> [To do]
Exactly the lines from the start of the data below through the line that contains "on the bookcase')" are to be copied, with pictures left out.

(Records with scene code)
======

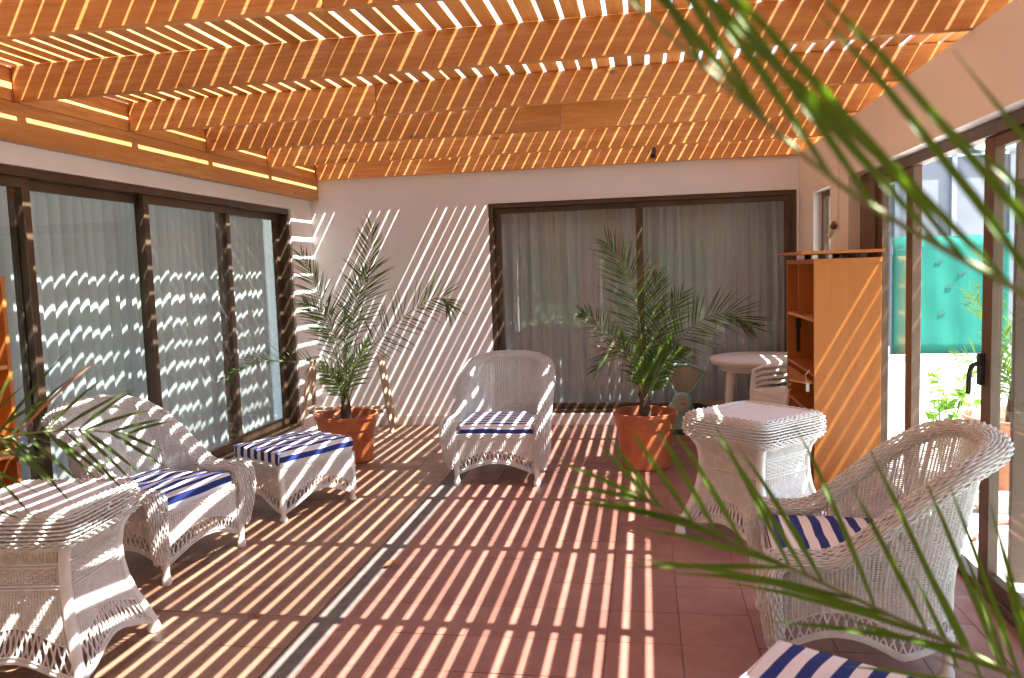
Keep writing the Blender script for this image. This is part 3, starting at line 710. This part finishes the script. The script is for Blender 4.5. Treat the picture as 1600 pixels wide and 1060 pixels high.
lb = bookcase((-2.925, 3.27, 0), R(180), 'orange bookcase cut by the picture edge before the blinds', W=.90, D=.31, H=1.55)
bo = MB().box((-.06, -.16, 0), (.42, .80, .018), 0); tag(bo.build('loose_board', 'laminate', None, bevel=.002, loc=(.99, 5.22, 1.538), rz=R(-1)), 'loose orange board lying on blocks on top of the tall bookcase', 'board')
for i, (x_, y_) in enumerate(((1.08, 5.20), (1.31, 5.18), (1.12, 5.85), (1.30, 5.82))):
    b_ = MB().box((x_-.02, y_-.02, 1.5085), (x_+.02, y_+.02, 1.5375)); tag(b_.build('spacer_block', 'dark_wood', bevel=.003), 'small dark block under the loose board on the bookcase', 'block', 'spacer blocks on the bookcase')

# ------------------------------------------------------------------ palms
def catmull(P, n):
    P = np.asarray(P, float); P = np.vstack([2*P[0]-P[1], P, 2*P[-1]-P[-2]]); out = []
    seg = len(P)-3; ts = np.linspace(0, seg-1e-6, n)
    for t in ts:
        i = int(t); f = t-i; p0, p1, p2, p3 = P[i:i+4]
        out.append(.5*((2*p1)+(-p0+p2)*f+(2*p0-5*p1+4*p2-p3)*f*f+(-p0+3*p1-3*p2+p3)*f**3))
    return np.array(out)
def frond(parent, pts, seed, leaf_len=.26, n=34, start=.22, face=(0, -1, .35), width=.0095, r0=.0055, mat='palm_leaf', name='frond', lift=.35, spread=(62, 22), skip=.04, spread2=None, skip2=None, split=False):
    """a feather leaf: midrib along pts, narrow folded leaflets on both sides"""
    r_ = np.random.default_rng(seed); C = catmull(pts, 48); m = MB()
    m.tube(C, np.linspace(r0, .0016, len(C)), 5)
    nf = len(m.F)
    T = np.gradient(C, axis=0); T /= np.linalg.norm(T, axis=1)[:, None]; fn = np.array(face, float); fn /= np.linalg.norm(fn)
    dry = []; single = []
    for i in range(n):
        t = start+(1-start)*(i+.5)/n; 
        for sd in (-1, 1):
            if r_.random() < (skip2 if (sd < 0 and skip2 is not None) else skip): continue
            spr = spread2 if (sd < 0 and spread2) else spread
            tt = np.clip(t+r_.uniform(-.4, .4)/n, 0, 1); k = tt*(len(C)-1); i0 = int(k); p = C[i0]; Tn = T[i0]
            S = np.cross(Tn, fn); S /= np.linalg.norm(S)+1e-9; N = np.cross(S, Tn); q = (tt-start)/(1-start)
            an = R(spr[0]+(spr[1]-spr[0])*q+r_.normal(0, 4)); Ln = 1.18*leaf_len*(.55+.45*math.sin(math.pi*min(1, .12+q*.85)))*(1-.30*q)*r_.uniform(.82, 1.12)
            D = Tn*math.cos(an)+S*sd*math.sin(an)+N*(lift+r_.normal(0, .16)); D /= np.linalg.norm(D)
            Wd = np.cross(D, N); Wd /= np.linalg.norm(Wd)+1e-9; Nn = np.cross(Wd, D); V = []
            dr = r_.uniform(.02, .14)*Ln
            for f, ww in ((0, .45), (.3, 1.0), (.68, .72)):
                c = p+D*Ln*f-np.array([0, 0, dr*f*f]); hw = width*ww*.5
                V += [c-Wd*hw+Nn*hw*.55, c, c+Wd*hw+Nn*hw*.55]
            V.append(p+D*Ln-np.array([0, 0, dr]))
            dd_ = 2 if r_.random() < (.0 if mat == 'palm_leaf_fresh' else .035) else 1; LF = [(0, 1, 4, 3), (1, 2, 5, 4), (3, 4, 7, 6), (4, 5, 8, 7), (6, 7, 9), (7, 8, 9)]
            if split: single.append((V, dd_)); continue
            dry += [dd_]*6
            m.add(V, LF)
    me = bpy.data.meshes.new(name); me.from_pydata([tuple(v) for v in np.concatenate(m.V)], [], m.F); me.update()
    me.materials.append(M['rachis']); me.materials.append(M[mat]); me.materials.append(M['dry_leaf']); me.polygons.foreach_set('material_index', [0]*nf+dry); me.polygons.foreach_set('use_smooth', [True]*len(m.F))
    o = link(name, me, None, parent)
    for V, k in single:      # near fronds: every leaflet a blade of its own
        lm = bpy.data.meshes.new('leaflet'); lm.from_pydata([tuple(v) for v in V], [], LF); lm.update(); lm.polygons.foreach_set('use_smooth', [True]*6); link('leaflet', lm, mat if k == 1 else 'dry_leaf', o)
    return o
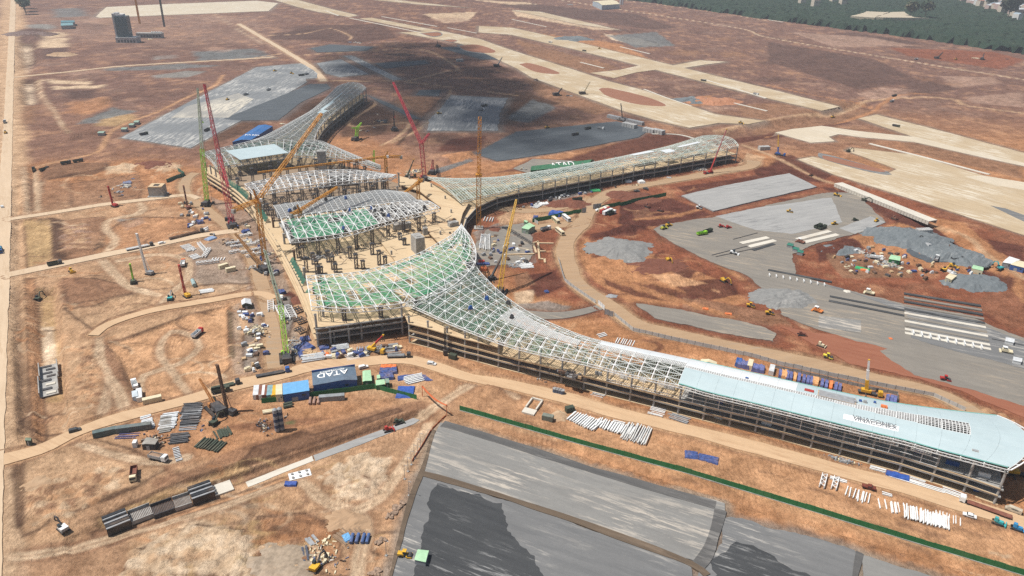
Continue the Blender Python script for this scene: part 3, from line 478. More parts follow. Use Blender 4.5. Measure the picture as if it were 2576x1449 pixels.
road('road',[(1896,405),(1885,420),(1788,437),(1663,459),(1560,479),(1510,500),(1480,530),(1466,560),(1440,587),(1422,625),(1433,675),(1463,724),(1538,774),(1600,817),(1713,845),(1932,891),(2082,926),(2232,961),(2357,991),(2440,1035),(2520,1090)],11,EARTH2,.3,.9)
road('road',[(1250,590),(1330,575),(1420,565),(1470,552)],9,EARTH2,.22,1.);road('road',[(1300,790),(1390,795),(1460,785),(1520,770)],8,GR6,.26,1.);road('road',[(1230,520),(1330,530),(1430,520),(1490,500)],9,EARTH2,.22,1.5)
road('road',[(34,195),(200,178),(330,165),(644,147),(690,143)],6,ROADW,.26);road('road',[(600,60),(720,130),(790,175),(815,205)],9,ROADW,.28,.5)
for pts_,m_ in(([(618,1213),(700,1180),(786,1146),(790,1159),(700,1194),(625,1225)],CULV),([(788,1145),(930,1092),(1040,1051),(1056,1056),(1040,1067),(935,1107),(793,1160)],GR7)):pad('concrete_lane',[tuple(p)for p in GL(pts_,-2.2)],m_,.5,.2,None,False).location.z=-2.75
# level the ground below pads, roads and the terminal
LEVELLED.append([Vector(p)for p in((-105,330,0),(-55,345,0),(195,226,0),(215,265,0),(30,330,0),(-20,400,0),(-35,500,0),(0,565,0),(212,695,0),(200,725,0),(40,615,0),(-70,575,0),(-180,670,0),(-178,905,0),(-218,908,0),(-236,660,0),(-268,610,0))])
for P in LEVELLED:
 i=local(P,3)
 if len(i):wt=sst(-2.5,-.5,poly_sd(X[i],Y[i],P));Z[i]=Z[i]*(1-wt)
trench(TR,5.,2.2,2.4)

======

> [Written solution]
Keep writing the Blender script for this image. This is part 3, starting at line 710. This part finishes the script. The script is for Blender 4.5. Treat the picture as 1600 pixels wide and 1060 pixels high.
lb = bookcase((-2.925, 3.27, 0), R(180), 'orange bookcase cut by the picture edge before the blinds', W=.90, D=.31, H=1.55)
bo = MB().box((-.06, -.16, 0), (.42, .80, .018), 0); tag(bo.build('loose_board', 'laminate', None, bevel=.002, loc=(.99, 5.22, 1.538), rz=R(-1)), 'loose orange board lying on blocks on top of the tall bookcase', 'board')
for i, (x_, y_) in enumerate(((1.08, 5.20), (1.31, 5.18), (1.12, 5.85), (1.30, 5.82))):
    b_ = MB().box((x_-.02, y_-.02, 1.5085), (x_+.02, y_+.02, 1.5375)); tag(b_.build('spacer_block', 'dark_wood', bevel=.003), 'small dark block under the loose board on the bookcase', 'block', 'spacer blocks on the bookcase')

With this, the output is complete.